Return the count of lines with the string "script" in them, and nothing else.

++++

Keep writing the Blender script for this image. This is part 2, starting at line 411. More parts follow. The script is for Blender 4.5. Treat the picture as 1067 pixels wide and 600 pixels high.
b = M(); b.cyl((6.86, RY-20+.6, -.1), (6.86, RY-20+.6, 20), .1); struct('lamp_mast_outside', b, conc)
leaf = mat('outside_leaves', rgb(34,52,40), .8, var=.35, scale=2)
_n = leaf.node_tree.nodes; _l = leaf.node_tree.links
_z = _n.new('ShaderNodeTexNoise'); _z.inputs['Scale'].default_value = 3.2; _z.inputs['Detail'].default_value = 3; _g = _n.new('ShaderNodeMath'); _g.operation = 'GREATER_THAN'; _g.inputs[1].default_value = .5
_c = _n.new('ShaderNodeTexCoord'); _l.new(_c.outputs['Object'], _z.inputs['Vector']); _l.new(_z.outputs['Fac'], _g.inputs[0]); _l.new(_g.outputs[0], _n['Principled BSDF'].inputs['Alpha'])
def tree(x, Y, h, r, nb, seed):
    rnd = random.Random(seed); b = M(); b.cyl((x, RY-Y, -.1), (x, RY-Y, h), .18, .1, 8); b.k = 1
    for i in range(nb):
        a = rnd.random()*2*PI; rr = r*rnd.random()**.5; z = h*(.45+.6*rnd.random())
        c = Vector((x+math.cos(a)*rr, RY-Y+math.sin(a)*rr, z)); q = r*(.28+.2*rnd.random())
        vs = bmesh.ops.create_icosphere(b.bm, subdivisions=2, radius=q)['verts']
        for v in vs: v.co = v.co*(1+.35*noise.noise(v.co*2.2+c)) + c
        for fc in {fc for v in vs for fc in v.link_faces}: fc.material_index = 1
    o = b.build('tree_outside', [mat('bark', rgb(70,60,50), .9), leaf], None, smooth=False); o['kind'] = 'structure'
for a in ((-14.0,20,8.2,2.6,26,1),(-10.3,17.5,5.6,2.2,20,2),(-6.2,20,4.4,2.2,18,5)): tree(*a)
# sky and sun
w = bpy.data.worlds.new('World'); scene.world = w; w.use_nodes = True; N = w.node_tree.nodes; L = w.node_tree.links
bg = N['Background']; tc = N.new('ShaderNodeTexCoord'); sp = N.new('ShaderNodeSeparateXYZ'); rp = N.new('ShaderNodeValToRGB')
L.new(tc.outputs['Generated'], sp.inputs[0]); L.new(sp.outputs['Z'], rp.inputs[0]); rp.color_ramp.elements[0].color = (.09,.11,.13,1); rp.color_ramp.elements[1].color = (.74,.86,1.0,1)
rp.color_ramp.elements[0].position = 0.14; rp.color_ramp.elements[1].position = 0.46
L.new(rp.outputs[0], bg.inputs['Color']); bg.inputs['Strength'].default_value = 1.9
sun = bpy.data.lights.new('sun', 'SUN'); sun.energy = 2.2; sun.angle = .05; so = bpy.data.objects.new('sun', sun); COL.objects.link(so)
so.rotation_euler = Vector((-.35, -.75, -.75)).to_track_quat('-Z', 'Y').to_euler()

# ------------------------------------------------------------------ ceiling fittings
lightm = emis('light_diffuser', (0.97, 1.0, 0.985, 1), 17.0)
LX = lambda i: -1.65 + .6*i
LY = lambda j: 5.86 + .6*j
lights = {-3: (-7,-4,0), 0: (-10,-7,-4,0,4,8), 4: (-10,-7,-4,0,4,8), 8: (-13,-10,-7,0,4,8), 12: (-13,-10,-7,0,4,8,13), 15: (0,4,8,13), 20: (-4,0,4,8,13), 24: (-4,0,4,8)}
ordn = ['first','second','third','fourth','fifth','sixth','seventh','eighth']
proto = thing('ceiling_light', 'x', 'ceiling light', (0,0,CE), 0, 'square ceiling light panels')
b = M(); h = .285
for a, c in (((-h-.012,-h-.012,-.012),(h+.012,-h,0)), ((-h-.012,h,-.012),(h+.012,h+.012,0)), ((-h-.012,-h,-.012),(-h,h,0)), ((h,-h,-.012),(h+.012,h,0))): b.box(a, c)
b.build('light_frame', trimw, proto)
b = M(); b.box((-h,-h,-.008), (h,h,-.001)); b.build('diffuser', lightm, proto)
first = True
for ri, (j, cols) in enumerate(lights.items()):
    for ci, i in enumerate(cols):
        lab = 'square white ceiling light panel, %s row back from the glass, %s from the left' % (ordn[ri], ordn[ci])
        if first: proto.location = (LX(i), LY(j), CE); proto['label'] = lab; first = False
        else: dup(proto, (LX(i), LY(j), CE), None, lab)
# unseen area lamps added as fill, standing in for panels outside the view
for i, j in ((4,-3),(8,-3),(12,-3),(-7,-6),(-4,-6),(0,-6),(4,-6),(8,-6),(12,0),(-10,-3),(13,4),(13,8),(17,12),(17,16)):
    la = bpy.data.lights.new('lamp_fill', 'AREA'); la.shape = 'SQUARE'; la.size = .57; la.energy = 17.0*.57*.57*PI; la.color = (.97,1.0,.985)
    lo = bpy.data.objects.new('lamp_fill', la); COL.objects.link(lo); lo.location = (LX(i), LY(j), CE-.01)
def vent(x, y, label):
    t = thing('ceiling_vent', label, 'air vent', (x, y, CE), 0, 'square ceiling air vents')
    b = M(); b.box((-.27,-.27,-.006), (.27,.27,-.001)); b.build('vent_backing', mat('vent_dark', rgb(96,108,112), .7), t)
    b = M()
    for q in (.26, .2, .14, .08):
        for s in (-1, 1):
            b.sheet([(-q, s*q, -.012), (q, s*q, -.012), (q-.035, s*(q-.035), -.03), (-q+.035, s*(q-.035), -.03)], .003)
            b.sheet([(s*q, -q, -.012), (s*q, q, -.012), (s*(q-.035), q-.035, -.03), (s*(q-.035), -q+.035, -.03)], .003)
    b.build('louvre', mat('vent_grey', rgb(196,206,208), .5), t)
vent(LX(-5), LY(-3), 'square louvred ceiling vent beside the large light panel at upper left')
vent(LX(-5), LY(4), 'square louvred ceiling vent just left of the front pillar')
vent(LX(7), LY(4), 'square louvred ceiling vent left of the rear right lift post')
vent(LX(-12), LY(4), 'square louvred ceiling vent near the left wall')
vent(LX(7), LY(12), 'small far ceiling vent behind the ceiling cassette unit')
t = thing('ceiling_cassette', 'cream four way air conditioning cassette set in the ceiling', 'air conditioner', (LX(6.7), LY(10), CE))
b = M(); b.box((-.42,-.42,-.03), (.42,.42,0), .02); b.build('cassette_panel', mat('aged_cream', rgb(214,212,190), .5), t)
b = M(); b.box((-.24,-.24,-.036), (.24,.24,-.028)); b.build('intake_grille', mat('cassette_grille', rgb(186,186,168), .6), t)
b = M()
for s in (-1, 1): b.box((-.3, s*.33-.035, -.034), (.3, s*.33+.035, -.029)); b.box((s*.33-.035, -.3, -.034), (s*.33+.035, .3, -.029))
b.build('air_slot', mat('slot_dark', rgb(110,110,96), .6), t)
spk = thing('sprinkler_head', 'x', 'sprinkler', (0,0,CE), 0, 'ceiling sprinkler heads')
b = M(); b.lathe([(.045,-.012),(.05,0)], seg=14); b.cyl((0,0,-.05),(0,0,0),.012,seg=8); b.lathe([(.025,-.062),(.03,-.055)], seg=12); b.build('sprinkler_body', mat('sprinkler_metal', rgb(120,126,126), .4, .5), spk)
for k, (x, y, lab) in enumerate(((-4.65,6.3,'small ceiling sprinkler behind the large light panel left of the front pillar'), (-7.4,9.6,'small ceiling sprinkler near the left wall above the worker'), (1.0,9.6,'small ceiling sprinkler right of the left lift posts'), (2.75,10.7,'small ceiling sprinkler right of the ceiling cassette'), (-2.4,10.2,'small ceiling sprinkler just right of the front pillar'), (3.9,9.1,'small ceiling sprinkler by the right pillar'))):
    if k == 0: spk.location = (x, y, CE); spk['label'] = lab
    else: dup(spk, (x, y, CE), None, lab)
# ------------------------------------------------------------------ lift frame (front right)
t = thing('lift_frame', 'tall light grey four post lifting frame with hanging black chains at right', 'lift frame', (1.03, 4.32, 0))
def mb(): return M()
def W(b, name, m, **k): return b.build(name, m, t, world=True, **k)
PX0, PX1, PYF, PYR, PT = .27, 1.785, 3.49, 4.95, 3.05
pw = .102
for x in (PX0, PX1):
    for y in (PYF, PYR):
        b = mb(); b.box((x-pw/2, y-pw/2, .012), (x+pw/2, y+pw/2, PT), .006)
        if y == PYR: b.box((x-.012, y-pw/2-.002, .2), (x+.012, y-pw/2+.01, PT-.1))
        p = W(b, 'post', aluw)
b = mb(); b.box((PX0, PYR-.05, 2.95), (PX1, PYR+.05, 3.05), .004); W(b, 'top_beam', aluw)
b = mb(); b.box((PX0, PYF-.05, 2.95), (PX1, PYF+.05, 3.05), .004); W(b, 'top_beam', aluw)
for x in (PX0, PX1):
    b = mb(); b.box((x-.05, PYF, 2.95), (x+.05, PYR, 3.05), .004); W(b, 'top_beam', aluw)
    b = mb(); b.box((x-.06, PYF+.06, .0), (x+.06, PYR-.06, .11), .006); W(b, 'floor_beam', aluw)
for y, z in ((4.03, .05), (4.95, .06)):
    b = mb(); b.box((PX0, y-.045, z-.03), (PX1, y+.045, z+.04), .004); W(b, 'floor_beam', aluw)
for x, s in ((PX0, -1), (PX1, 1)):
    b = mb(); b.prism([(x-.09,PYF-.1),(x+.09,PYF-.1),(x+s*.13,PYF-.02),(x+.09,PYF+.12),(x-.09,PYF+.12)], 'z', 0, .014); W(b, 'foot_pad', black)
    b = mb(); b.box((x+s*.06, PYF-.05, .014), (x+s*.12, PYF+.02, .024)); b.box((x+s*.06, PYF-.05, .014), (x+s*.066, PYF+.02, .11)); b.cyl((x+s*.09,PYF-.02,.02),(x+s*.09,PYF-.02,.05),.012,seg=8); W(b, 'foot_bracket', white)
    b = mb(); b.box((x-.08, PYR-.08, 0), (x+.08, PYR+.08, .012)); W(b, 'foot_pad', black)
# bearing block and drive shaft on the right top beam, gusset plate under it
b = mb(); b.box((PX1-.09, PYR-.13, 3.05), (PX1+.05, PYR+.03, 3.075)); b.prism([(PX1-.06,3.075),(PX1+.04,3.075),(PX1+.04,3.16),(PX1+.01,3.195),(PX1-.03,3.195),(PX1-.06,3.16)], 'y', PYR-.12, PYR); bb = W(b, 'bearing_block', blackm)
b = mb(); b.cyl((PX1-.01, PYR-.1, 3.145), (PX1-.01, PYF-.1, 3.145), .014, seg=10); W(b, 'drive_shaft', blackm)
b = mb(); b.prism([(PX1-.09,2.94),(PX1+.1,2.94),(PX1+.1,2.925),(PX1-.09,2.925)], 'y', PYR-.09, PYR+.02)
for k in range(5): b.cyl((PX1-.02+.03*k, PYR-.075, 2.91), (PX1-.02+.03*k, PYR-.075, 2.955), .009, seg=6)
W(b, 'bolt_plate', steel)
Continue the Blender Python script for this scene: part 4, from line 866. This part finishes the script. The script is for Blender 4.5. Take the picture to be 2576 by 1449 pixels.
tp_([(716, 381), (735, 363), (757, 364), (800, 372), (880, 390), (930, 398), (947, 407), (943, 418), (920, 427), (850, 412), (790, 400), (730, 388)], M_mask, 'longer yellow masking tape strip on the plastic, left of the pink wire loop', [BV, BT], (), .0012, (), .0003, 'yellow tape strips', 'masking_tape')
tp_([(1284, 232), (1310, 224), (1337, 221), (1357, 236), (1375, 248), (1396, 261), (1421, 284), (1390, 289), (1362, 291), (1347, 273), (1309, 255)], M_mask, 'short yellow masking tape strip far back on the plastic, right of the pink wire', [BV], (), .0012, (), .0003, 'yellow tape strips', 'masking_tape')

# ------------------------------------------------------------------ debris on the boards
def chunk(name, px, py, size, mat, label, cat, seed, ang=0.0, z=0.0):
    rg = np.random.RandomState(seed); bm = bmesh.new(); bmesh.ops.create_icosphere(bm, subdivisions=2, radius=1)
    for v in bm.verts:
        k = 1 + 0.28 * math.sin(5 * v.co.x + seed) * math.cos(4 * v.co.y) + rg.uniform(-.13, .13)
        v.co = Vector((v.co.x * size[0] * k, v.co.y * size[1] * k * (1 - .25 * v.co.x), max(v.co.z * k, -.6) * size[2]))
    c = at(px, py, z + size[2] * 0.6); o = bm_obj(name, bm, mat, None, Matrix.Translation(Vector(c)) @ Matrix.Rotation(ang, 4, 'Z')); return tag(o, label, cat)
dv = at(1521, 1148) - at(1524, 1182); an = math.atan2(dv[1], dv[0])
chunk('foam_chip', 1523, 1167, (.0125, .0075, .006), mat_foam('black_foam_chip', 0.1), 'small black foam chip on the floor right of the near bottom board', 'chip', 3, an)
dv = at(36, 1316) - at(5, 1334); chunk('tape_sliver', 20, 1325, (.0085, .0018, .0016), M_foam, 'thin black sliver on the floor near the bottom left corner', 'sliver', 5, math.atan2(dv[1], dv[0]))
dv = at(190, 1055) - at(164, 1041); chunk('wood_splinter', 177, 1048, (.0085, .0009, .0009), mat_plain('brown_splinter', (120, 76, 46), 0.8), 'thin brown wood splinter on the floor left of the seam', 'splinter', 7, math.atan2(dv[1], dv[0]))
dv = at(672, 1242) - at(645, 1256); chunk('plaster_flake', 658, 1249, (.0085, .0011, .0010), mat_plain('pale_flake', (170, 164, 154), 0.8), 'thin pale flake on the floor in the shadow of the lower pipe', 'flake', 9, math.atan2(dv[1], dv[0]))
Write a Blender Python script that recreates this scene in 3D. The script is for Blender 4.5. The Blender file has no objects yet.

++++

** Expected answer **
3